GIVEN REQUEST. Every line below that holds the string "from" should be copied out.

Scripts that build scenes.
-- BEGIN --

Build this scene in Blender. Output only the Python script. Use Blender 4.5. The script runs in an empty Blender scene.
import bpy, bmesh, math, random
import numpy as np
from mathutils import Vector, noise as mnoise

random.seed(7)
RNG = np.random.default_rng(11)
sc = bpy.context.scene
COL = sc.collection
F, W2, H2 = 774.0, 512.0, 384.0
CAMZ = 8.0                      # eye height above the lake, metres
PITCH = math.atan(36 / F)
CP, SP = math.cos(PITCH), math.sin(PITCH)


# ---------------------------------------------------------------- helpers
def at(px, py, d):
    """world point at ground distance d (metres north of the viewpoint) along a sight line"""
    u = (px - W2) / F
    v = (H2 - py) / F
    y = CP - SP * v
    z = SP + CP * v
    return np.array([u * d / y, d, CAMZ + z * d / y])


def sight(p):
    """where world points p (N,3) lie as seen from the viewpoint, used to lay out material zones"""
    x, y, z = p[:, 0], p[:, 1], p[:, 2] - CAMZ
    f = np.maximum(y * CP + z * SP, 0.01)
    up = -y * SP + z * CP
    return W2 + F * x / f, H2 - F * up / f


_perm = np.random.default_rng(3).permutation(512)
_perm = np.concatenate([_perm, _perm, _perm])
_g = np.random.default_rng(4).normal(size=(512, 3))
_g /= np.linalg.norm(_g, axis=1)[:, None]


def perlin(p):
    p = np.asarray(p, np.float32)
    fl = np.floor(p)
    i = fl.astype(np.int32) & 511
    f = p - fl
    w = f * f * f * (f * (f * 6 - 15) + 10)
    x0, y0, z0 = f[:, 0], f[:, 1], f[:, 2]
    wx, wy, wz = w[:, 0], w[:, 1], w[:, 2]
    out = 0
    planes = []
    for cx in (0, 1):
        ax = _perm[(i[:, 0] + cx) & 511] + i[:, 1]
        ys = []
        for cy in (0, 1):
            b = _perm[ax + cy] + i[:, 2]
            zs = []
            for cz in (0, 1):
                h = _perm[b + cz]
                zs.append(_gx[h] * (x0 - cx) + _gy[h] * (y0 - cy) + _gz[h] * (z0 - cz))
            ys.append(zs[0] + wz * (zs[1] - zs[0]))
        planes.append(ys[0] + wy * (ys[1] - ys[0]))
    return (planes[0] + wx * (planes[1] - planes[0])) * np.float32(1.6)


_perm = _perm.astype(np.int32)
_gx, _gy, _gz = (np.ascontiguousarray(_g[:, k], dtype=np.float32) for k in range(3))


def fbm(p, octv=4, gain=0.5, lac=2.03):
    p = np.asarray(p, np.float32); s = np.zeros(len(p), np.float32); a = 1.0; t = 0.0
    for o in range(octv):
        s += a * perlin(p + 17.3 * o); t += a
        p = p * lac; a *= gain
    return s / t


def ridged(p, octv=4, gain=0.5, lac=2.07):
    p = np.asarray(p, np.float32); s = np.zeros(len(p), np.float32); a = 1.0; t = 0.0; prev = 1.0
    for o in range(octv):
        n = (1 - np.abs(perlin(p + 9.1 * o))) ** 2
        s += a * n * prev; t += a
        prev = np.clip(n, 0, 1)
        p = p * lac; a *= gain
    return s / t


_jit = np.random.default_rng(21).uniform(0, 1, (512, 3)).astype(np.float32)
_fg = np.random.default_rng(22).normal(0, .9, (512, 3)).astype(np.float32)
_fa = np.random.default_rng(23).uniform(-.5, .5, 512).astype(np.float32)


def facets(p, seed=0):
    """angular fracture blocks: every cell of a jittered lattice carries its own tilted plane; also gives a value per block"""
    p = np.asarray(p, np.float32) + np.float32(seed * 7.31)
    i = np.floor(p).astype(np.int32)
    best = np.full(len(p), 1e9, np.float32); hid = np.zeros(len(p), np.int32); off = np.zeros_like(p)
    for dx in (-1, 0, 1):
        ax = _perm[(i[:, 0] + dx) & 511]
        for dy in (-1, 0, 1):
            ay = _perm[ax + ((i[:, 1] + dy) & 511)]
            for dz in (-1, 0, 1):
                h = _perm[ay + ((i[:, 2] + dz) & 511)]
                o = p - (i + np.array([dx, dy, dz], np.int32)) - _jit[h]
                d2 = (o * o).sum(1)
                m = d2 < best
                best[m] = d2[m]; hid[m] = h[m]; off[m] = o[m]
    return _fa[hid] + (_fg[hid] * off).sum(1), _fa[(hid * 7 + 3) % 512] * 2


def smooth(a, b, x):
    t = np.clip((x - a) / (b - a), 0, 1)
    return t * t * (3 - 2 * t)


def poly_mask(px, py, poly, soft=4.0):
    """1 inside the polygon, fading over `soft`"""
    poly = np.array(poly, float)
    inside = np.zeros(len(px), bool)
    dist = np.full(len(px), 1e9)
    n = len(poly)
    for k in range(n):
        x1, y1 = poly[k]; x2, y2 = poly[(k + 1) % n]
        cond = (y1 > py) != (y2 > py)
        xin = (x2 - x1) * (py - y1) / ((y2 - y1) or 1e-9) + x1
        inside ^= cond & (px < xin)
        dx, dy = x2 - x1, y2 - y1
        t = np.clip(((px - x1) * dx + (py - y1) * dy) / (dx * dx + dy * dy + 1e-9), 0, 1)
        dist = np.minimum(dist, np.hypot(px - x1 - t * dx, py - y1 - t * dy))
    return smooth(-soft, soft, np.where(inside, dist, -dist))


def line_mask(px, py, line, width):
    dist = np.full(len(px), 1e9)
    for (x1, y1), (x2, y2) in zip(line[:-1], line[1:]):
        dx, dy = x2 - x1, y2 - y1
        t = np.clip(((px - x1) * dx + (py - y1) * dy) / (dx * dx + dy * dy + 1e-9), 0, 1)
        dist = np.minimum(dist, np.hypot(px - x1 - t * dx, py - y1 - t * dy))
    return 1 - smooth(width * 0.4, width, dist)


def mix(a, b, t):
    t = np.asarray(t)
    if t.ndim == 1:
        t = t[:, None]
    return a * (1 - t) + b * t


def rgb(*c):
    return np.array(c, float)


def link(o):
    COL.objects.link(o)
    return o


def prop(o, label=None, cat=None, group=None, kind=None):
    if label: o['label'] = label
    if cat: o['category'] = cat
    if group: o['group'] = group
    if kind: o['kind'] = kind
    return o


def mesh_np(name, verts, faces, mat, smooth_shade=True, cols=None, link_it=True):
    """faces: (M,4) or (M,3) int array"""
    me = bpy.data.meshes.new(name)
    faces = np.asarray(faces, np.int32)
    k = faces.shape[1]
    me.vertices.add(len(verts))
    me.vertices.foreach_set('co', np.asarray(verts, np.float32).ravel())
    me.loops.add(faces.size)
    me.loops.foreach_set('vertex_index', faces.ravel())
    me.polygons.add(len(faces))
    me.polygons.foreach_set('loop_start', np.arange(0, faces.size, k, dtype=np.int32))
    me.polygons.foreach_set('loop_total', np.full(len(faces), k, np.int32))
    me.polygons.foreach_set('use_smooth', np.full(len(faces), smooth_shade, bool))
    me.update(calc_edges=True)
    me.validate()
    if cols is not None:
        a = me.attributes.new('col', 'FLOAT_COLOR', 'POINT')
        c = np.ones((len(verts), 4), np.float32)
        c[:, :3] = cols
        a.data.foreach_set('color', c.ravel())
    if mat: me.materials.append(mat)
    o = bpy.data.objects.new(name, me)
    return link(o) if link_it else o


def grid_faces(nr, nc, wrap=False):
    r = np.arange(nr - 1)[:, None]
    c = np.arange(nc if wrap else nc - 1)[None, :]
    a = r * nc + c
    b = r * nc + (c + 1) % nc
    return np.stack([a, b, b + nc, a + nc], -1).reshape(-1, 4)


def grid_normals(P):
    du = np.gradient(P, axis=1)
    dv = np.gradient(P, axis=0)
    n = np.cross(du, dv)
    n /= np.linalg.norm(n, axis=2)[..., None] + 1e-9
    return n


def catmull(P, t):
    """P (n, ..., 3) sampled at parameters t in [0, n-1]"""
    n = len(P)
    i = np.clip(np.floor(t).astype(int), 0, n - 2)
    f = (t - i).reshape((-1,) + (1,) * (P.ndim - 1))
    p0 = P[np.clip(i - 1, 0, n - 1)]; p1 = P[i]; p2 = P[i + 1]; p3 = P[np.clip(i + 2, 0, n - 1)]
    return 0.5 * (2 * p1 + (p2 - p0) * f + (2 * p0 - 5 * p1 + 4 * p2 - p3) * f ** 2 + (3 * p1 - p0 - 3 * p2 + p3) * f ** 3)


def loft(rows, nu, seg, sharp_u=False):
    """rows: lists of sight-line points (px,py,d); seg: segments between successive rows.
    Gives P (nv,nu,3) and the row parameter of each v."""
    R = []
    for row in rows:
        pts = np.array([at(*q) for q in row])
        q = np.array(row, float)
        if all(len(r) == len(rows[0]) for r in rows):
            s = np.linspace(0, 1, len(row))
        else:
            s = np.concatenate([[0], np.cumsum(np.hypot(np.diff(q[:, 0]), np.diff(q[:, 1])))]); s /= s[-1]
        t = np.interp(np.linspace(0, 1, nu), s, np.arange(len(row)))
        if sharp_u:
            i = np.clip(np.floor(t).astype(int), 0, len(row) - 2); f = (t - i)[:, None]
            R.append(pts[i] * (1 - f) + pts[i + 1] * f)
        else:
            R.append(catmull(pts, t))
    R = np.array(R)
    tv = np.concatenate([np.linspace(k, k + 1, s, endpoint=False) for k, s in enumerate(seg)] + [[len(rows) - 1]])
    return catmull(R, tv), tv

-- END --
-- BEGIN --

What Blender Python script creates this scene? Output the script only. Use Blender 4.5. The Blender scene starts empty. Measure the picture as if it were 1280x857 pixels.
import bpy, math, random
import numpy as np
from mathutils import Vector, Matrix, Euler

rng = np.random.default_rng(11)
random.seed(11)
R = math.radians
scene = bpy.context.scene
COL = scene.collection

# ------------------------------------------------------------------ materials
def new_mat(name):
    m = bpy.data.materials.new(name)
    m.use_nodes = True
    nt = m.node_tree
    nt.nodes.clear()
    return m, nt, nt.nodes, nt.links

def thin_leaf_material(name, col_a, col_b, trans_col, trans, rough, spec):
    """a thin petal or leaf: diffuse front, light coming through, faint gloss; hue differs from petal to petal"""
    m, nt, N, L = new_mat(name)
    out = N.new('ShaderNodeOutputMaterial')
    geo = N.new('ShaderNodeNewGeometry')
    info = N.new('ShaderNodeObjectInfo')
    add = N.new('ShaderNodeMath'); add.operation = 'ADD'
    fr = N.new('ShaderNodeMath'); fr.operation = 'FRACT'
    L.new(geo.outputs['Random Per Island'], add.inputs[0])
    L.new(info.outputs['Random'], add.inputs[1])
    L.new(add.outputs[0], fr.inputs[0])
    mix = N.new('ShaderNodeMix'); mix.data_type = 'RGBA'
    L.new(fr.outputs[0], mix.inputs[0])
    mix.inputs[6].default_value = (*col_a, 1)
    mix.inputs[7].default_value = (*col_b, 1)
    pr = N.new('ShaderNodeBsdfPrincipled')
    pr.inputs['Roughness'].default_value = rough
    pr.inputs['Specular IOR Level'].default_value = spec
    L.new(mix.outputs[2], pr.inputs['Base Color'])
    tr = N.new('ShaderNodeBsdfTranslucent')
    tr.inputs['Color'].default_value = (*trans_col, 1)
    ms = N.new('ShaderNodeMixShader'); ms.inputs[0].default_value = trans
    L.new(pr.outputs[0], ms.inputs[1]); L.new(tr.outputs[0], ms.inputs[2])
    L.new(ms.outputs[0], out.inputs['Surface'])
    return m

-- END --
-- BEGIN --

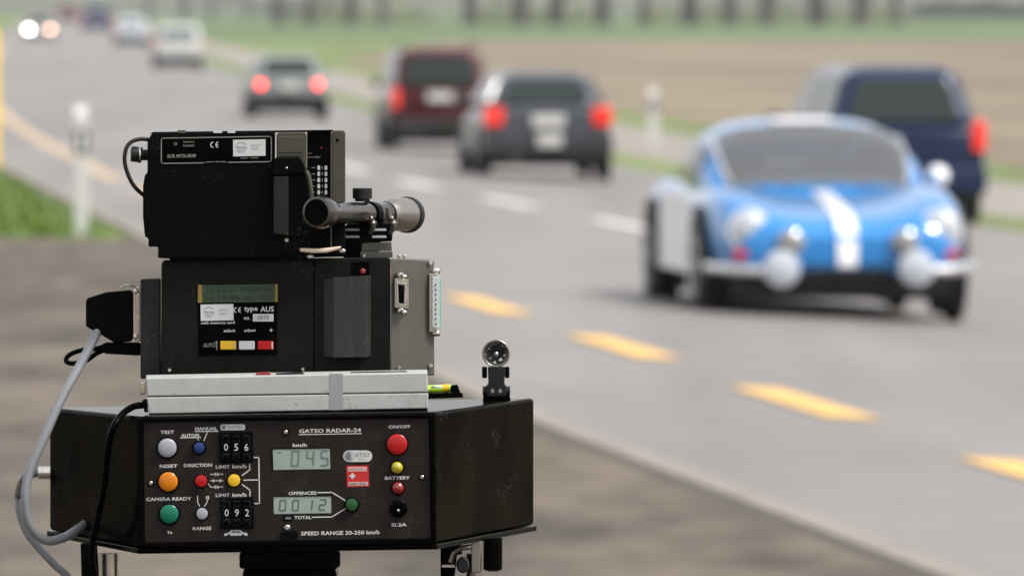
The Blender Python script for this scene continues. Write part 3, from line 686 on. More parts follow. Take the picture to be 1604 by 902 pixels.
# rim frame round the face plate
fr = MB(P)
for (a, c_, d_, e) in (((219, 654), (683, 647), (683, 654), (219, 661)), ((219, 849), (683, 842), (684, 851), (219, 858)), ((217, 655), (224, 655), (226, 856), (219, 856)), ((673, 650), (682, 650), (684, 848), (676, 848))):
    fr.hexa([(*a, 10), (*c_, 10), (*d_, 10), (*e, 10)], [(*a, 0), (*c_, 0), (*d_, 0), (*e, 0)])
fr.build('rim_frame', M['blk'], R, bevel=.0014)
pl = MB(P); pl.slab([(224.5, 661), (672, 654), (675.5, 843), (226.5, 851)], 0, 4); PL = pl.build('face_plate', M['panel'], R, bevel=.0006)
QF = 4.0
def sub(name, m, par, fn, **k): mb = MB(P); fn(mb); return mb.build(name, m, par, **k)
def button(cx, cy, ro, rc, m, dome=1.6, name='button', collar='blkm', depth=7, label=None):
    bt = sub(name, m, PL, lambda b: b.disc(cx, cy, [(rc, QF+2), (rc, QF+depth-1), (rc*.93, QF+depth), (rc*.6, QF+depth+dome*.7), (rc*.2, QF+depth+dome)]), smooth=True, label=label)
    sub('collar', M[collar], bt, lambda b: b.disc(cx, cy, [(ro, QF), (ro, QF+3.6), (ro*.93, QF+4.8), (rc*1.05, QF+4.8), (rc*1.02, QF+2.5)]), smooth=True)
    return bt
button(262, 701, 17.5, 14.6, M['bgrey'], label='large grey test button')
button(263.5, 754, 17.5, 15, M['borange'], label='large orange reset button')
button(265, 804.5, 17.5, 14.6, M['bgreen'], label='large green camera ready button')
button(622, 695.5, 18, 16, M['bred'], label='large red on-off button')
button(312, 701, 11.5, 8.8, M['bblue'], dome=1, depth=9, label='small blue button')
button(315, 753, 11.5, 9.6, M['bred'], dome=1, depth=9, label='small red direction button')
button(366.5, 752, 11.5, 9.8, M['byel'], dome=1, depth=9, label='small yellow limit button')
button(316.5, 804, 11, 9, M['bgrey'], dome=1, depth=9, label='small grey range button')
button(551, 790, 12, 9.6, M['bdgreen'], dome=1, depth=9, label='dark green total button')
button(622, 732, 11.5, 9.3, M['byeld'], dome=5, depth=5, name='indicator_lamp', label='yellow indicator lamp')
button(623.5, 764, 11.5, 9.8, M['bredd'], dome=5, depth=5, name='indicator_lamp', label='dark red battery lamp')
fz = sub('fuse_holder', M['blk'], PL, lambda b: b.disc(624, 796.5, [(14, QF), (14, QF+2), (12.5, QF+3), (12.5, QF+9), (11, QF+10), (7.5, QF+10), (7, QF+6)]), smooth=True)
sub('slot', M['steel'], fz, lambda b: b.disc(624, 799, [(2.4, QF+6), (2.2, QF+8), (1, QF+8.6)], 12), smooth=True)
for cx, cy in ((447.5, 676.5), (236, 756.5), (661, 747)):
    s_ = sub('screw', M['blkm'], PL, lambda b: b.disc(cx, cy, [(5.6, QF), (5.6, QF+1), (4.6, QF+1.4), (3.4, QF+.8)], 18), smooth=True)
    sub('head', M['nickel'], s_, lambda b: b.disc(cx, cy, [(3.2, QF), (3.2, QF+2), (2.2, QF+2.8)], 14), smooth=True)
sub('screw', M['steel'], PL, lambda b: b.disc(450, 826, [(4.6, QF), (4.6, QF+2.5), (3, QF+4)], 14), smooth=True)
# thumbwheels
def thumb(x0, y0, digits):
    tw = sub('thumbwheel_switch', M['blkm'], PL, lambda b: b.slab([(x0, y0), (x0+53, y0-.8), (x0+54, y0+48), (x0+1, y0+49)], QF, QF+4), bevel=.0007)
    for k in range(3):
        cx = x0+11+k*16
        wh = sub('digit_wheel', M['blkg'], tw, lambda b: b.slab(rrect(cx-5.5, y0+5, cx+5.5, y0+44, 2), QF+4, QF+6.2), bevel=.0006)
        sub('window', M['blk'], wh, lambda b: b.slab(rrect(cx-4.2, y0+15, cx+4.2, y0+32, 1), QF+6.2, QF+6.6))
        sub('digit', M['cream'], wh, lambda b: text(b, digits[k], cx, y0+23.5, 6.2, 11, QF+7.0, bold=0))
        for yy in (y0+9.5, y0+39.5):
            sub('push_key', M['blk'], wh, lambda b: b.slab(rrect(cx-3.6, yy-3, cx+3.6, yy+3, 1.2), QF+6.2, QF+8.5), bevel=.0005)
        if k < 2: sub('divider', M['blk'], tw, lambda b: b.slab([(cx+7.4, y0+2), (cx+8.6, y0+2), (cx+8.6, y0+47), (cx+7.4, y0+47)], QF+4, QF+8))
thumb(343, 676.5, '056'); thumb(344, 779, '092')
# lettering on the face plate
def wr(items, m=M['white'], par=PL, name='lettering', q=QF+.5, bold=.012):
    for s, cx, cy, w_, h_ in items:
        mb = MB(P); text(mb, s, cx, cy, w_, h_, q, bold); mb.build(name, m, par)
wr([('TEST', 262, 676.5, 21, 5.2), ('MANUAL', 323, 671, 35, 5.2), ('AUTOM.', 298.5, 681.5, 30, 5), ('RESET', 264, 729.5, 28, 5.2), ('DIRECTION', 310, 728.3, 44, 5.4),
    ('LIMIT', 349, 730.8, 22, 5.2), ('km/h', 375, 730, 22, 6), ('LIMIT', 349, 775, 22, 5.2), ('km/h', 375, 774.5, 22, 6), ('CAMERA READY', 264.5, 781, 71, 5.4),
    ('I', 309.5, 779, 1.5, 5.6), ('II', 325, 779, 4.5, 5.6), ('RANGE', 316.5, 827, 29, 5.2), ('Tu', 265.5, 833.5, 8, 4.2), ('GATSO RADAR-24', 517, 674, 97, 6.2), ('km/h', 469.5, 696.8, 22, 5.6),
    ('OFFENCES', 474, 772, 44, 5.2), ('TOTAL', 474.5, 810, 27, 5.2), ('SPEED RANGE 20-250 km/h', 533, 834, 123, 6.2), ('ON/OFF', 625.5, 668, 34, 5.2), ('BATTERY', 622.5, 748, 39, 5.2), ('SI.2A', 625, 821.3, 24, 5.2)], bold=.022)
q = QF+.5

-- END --

RESULT OF THE TASK.
from mathutils import Vector, noise as mnoise
    """where world points p (N,3) lie as seen from the viewpoint, used to lay out material zones"""
from mathutils import Vector, Matrix, Euler
    """a thin petal or leaf: diffuse front, light coming through, faint gloss; hue differs from petal to petal"""
The Blender Python script for this scene continues. Write part 3, from line 686 on. More parts follow. Take the picture to be 1604 by 902 pixels.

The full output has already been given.